Não poderia concordar mais! Agora, sobre finalização. Glenmorangie e Balvenie foram pioneiros na técnica de “finishing” (transferir um whisky para um tipo distinto de barril para agregar complexidade sensorial). A Woodford Reserve é pioneira nessa técnica nos Estados Unidos – com o chardonnay cask. Como vocês tiveram essa ideia? E…. continua sendo bourbon?

Meu interesse em finalização (de barricas, finish) começou com minha experiência na indústria de Single Malt Scotch. Notei que o uso de barris de vinho fortificado (porto, xerez, madeira etc.) era bastante comum. Por que ninguém estava usando barris de vinho varietal, eu me perguntei? Isso me levou a adquirir barris de chardonnay, pinot, cabernet, zinfandel e outros para testar a finalização.

Depois de muitas tentativas e erros, colocamos nosso aprendizado à prova com o lançamento do Chardonnay Finish da Masters Collection em 2007 e, apesar da tempestade que causou entre os aficionados dos bourbon, foi um grande sucesso. Desde então, também somos os pioneiros no acabamento Pinot Noir e, com nossas credenciais de acabamento estabelecidas, passamos para os acabamentos de vinho fortificado menos controversos.

8 thoughts on “Entrevista com Chris Morris – Master Distiller da Woodford Reserve

  1. Caro Maurício,

    O texto, como sempre, irretocável, mas a elegância da simplicidade, ou o contrário, de Chris Morris, confere toque especial ao post.
    Sou macaca de auditório do Woodford, o líquido, a garrafa é para perfume feminino. Impossível não derrubar após a 4ª dose, ou …quem sabe… um lance genial de marketing… Puta merda! Lá se foi meia garra para a toalha! Caralho! Amanhã vou sair e comprar outra garrafa…Claro, sou um engenheiro químico frustrado…
    Forte Abraço

    1. Haha, caro Socrates, melhor que o post, somente o comentário. Não, pera, mentira, tem muita coisa melhor que o post, mas não melhor que o Cris Morris. O comentário é uma delas.

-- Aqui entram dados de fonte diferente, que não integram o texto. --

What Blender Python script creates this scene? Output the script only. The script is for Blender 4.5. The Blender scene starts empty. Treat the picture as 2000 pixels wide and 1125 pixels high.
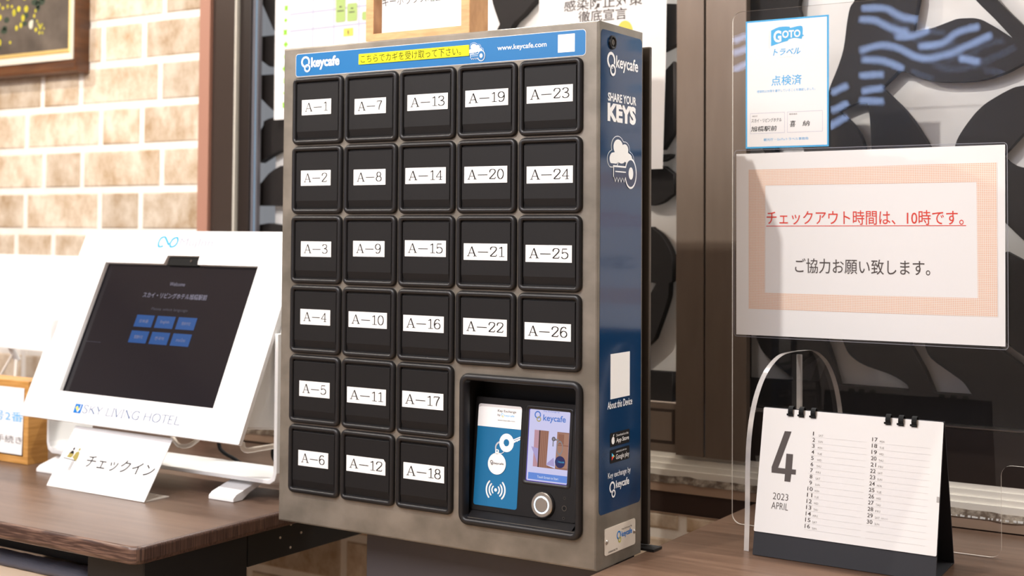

      Sou bem apaixonado por woodford também. Voce ja provou o sonoma? Nossenhora. Polemico, mas genial

      1. Caro Maurício,
        Infelizmente não, pelo simples fato de nunca ter encontrado. Bourbon e Pinot Noir são duas coisas que funcionam plenamente em separado e que não passa na minha cabeça não funcionarem juntas. Eu sei eu sei, você já deixou claro que não é sempre assim.
        Forte Abraço

        1. Funcionam. É engraçado, voce tem que dissociar as duas coisas – se esperar um bourbon, não vai funcionar. Se esperar o pinot noir, também não. A combinação funciona justamente se você não tentar separar!

  2. Brother, meio off topic: o que me diz sobre o Laphroaig QA Cask? Adoro o Quarter Cask, mas tenho curiosidade nesse aí..

    1. Fala falcao, como tao as coisas? Bom ver voce por aqui de volta.

      Acho o QA cask mais ou menos. É um 10 anos meio diferentão. Iria no PX!

  3. Ótima entrevista, depois tem que consertar a legenda da foto dos alambiques! Saiu escrito ”alamiques”. Parabéns pelo conteúdo!